Muchas veces sin maldad, solo por mera comodidad englobamos bajo el mismo calificativo a un colectivo determinado y llegamos a atribuirles crímenes, masacres, acciones que tan solo unos cuantos integrantes del colectivo realizan. Incluso los medios de comunicación, consciente o inconscientemente, caen en estas generalidades cuando formulan titulares como «los serbios han hecho una masacre…», «los palestinos han asaltado…», «los judíos han bombardeado…» o «los árabes rechazan…». Todo generalizaciones que incluyen dentro de un mismo saco a personas, mujeres y hombres complejos, diferentes, únicos y con pensamiento propio, lo que hace que muchas personas conocedoras, únicamente, de la realidad que les cuentan los medios de comunicación piensen que son verdades esas generalizaciones.

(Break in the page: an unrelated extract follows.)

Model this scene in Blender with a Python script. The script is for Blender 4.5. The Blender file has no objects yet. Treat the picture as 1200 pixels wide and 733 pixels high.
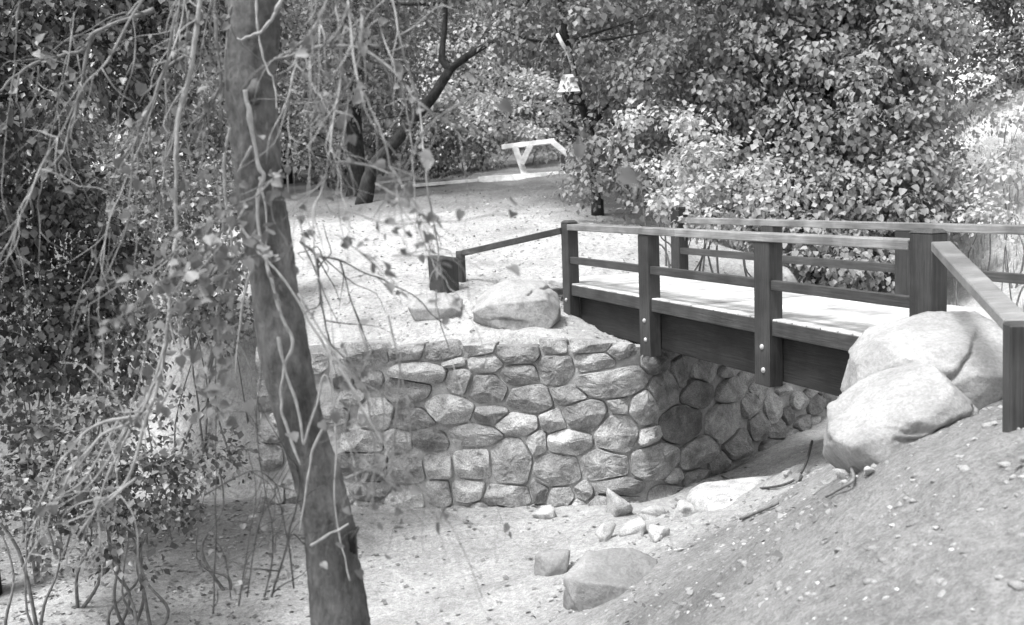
import bpy, math, random
import numpy as np
from mathutils import Vector, Matrix, noise

R = math.radians
rng = np.random.default_rng(7)
random.seed(7)
scene = bpy.context.scene
COL = scene.collection

# ------------------------------------------------------------------ camera
CAM_H, PITCH, ROLL, F = 1.1238, 0.09977, 0.04241, 1235.7     # metres, radians, photo pixels (1200 wide)
CX, CY = 600.0, 366.5
c_, s_ = math.cos(PITCH), math.sin(PITCH)
FWD = np.array([0, c_, -s_]); UP0 = np.array([0, s_, c_]); RT0 = np.array([1.0, 0, 0])
RT = math.cos(ROLL) * RT0 - math.sin(ROLL) * UP0
UP = math.sin(ROLL) * RT0 + math.cos(ROLL) * UP0
CAM = np.array([0, 0, CAM_H])

def ray(px, py):
    return FWD + RT * ((px - CX) / F) + UP * ((CY - py) / F)

def at(px, py, D):
    """world point D metres in front of the viewpoint in the photo's direction (px, py)"""
    return CAM + ray(px, py) * D

cam_d = bpy.data.cameras.new("camera")
cam_d.sensor_width = 36.0
cam_d.lens = F / 1200 * 36.0
cam_d.clip_start, cam_d.clip_end = 0.05, 500
cam_d.dof.use_dof = True
cam_d.dof.focus_distance = 11.0
cam_d.dof.aperture_fstop = 2.5
cam = bpy.data.objects.new("camera", cam_d)
COL.objects.link(cam)
Mx = Matrix(((RT[0], UP[0], -FWD[0], 0), (RT[1], UP[1], -FWD[1], 0), (RT[2], UP[2], -FWD[2], CAM_H), (0, 0, 0, 1)))
cam.matrix_world = Mx
scene.camera = cam

# ------------------------------------------------------------------ numpy value noise
_H = np.random.default_rng(99).random((64, 64, 64))
def vnoise(p):
    p = np.asarray(p, float)
    i = np.floor(p).astype(int); f = p - i; f = f * f * (3 - 2 * f)
    out = 0
    for dx in (0, 1):
        for dy in (0, 1):
            for dz in (0, 1):
                w = (f[..., 0] if dx else 1 - f[..., 0]) * (f[..., 1] if dy else 1 - f[..., 1]) * (f[..., 2] if dz else 1 - f[..., 2])
                out = out + w * _H[(i[..., 0] + dx) % 64, (i[..., 1] + dy) % 64, (i[..., 2] + dz) % 64]
    return out * 2 - 1

def fbm(p, octs=4, gain=.5):
    a, s, tot = 1.0, 0, 0
    p = np.asarray(p, float)
    for k in range(octs):
        s = s + a * vnoise(p * 2.03 ** k + 17.3 * k); tot += a; a *= gain
    return s / tot

# ------------------------------------------------------------------ materials (all neutral greys: the photograph is black and white)
def new_mat(name):
    m = bpy.data.materials.new(name); m.use_nodes = True
    nt = m.node_tree; nt.nodes.clear()
    out = nt.nodes.new("ShaderNodeOutputMaterial")
    b = nt.nodes.new("ShaderNodeBsdfPrincipled")
    nt.links.new(b.outputs[0], out.inputs[0])
    return m, nt, b, out

def N(nt, t, **kw):
    n = nt.nodes.new(t)
    for k, v in kw.items():
        if k in n.inputs: n.inputs[k].default_value = v
        else: setattr(n, k, v)
    return n

def ramp(nt, src, stops):
    r = nt.nodes.new("ShaderNodeValToRGB")
    el = r.color_ramp.elements
    while len(el) < len(stops): el.new(.5)
    for e, (p, v) in zip(el, stops):
        e.position = p; e.color = (v, v, v, 1)
    nt.links.new(src, r.inputs[0])
    return r.outputs[0]

def mix(nt, a, b, fac, mode='MIX'):
    m = nt.nodes.new("ShaderNodeMix"); m.data_type = 'RGBA'; m.blend_type = mode
    for k, v in ((0, fac), (6, a), (7, b)):
        s = m.inputs[k]
        if isinstance(v, (int, float)): s.default_value = v if k == 0 else (v, v, v, 1)
        else: nt.links.new(v, s)
    return m.outputs[2]

def bump(nt, b, h, strength, dist, prev=None):
    n = N(nt, "ShaderNodeBump", Strength=strength, Distance=dist)
    nt.links.new(h, n.inputs['Height'])
    if prev is not None: nt.links.new(prev.outputs[0], n.inputs['Normal'])
    nt.links.new(n.outputs[0], b.inputs['Normal'])
    return n

def noise_tex(nt, vec, scale, detail=6, rough=.6):
    n = N(nt, "ShaderNodeTexNoise", Scale=scale, Detail=detail, Roughness=rough)
    nt.links.new(vec, n.inputs['Vector'])
    return n.outputs['Fac']

def coords(nt, scale=(1, 1, 1), which='Object'):
    t = nt.nodes.new("ShaderNodeTexCoord")
    m = nt.nodes.new("ShaderNodeMapping"); m.inputs['Scale'].default_value = scale
    nt.links.new(t.outputs[which], m.inputs['Vector'])
    return m.outputs[0]

def wood_mat(name, lo, hi, rough=.55, axis='x', spec=.4):
    m, nt, b, out = new_mat(name)
    sc = {'x': (1.6, 40, 40), 'z': (40, 40, 1.6), 'y': (40, 1.6, 40)}[axis]
    v = coords(nt, sc)
    g = noise_tex(nt, v, 1.5, 8, .65)
    v2 = coords(nt)
    blot = noise_tex(nt, v2, 2.3, 4, .6)
    c1 = ramp(nt, g, [(.32, lo), (.7, hi)])
    c2 = ramp(nt, blot, [(.35, .62), (.65, 1.25)])
    isl = nt.nodes.new("ShaderNodeNewGeometry")
    c3 = ramp(nt, isl.outputs['Random Per Island'], [(0, .78), (1, 1.15)])
    col = mix(nt, mix(nt, c1, c2, 1.0, 'MULTIPLY'), c3, 1.0, 'MULTIPLY')
    nt.links.new(col, b.inputs['Base Color'])
    b.inputs['Roughness'].default_value = rough
    b.inputs['Specular IOR Level'].default_value = spec
    bump(nt, b, g, .5, .012)
    return m

def stone_mat(name, lo, mid, hi, scale=3.0, speck=.25, bumpd=.02, isl_amt=.3):
    m, nt, b, out = new_mat(name)
    v = coords(nt)
    big = noise_tex(nt, v, scale, 8, .62)
    fine = noise_tex(nt, v, scale * 14, 5, .7)
    vor = N(nt, "ShaderNodeTexVoronoi", Scale=scale * 3.2); nt.links.new(v, vor.inputs['Vector'])
    col = ramp(nt, big, [(.3, lo), (.5, mid), (.72, hi)])
    col = mix(nt, col, ramp(nt, fine, [(.36, 1 - speck), (.64, 1 + speck)]), 1.0, 'MULTIPLY')
    isl = nt.nodes.new("ShaderNodeNewGeometry")
    col = mix(nt, col, ramp(nt, isl.outputs['Random Per Island'], [(0, 1 - isl_amt), (1, 1 + isl_amt)]), 1.0, 'MULTIPLY')
    nt.links.new(col, b.inputs['Base Color'])
    b.inputs['Roughness'].default_value = .9
    b.inputs['Specular IOR Level'].default_value = .25
    h1 = bump(nt, b, big, .6, bumpd * 2.5)
    bump(nt, b, fine, .6, bumpd, h1)
    return m

def leaf_mat(name, lo, hi, rough=.4, trans=.25, spec=.5):
    m, nt, b, out = new_mat(name)
    isl = nt.nodes.new("ShaderNodeNewGeometry")
    col = ramp(nt, isl.outputs['Random Per Island'], [(0, lo), (.75, (lo + hi) / 2), (1, hi)])
    nt.links.new(col, b.inputs['Base Color'])
    b.inputs['Roughness'].default_value = rough
    b.inputs['Specular IOR Level'].default_value = spec
    t = nt.nodes.new("ShaderNodeBsdfTranslucent"); nt.links.new(col, t.inputs['Color'])
    mx = nt.nodes.new("ShaderNodeMixShader"); mx.inputs[0].default_value = trans
    nt.links.new(b.outputs[0], mx.inputs[1]); nt.links.new(t.outputs[0], mx.inputs[2])
    nt.links.new(mx.outputs[0], out.inputs[0])
    return m

def bark_mat(name, lo, hi, scale=1.0):
    m, nt, b, out = new_mat(name)
    g = noise_tex(nt, coords(nt, (17 * scale, 17 * scale, 7.0 * scale)), 1.0, 10, .75)
    patch = noise_tex(nt, coords(nt), 3.5 * scale, 4, .6)
    col = ramp(nt, g, [(.33, lo), (.68, hi)])
    col = mix(nt, col, ramp(nt, patch, [(.38, .65), (.62, 1.3)]), 1.0, 'MULTIPLY')
    nt.links.new(col, b.inputs['Base Color'])
    b.inputs['Roughness'].default_value = .9
    b.inputs['Specular IOR Level'].default_value = .2
    bump(nt, b, g, 1.0, .045)
    return m

def plain_mat(name, lo, hi, scale=8, rough=.8, spec=.3):
    m, nt, b, out = new_mat(name)
    g = noise_tex(nt, coords(nt), scale, 6, .6)
    nt.links.new(ramp(nt, g, [(.3, lo), (.7, hi)]), b.inputs['Base Color'])
    b.inputs['Roughness'].default_value = rough
    b.inputs['Specular IOR Level'].default_value = spec
    bump(nt, b, g, .3, .01)
    return m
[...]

Soy consciente de que es muy complicado borrar de la noche a la mañana esos prejuicios que arraigan en muchos de nosotros, sé que suena demasiado utópico el decir que los medios de comunicación cambien de repente su manera de expresarse, pero siempre hay que empezar por algo, aunque sea el ser consciente del problema de las generalizaciones. Es importante y de vital importancia, para evitar guerras, disputas y asesinatos, tomar consciencia de que esas expresiones no son tan inocentes como pueden parecer, y que favorecen la permanencia en la sociedad de grandes prejuicios y clichés que, sin ser acordes con la realidad, hacen que unos odien a otros, les teman o los marginen.

En definitiva, ya que es nuestra forma de hablar y ver el mundo la que muchas veces nos encierra bajo un recelo que condena a grandes colectivos, también es ella la que puede liberarnos y romper las cadenas de los convencionalismos.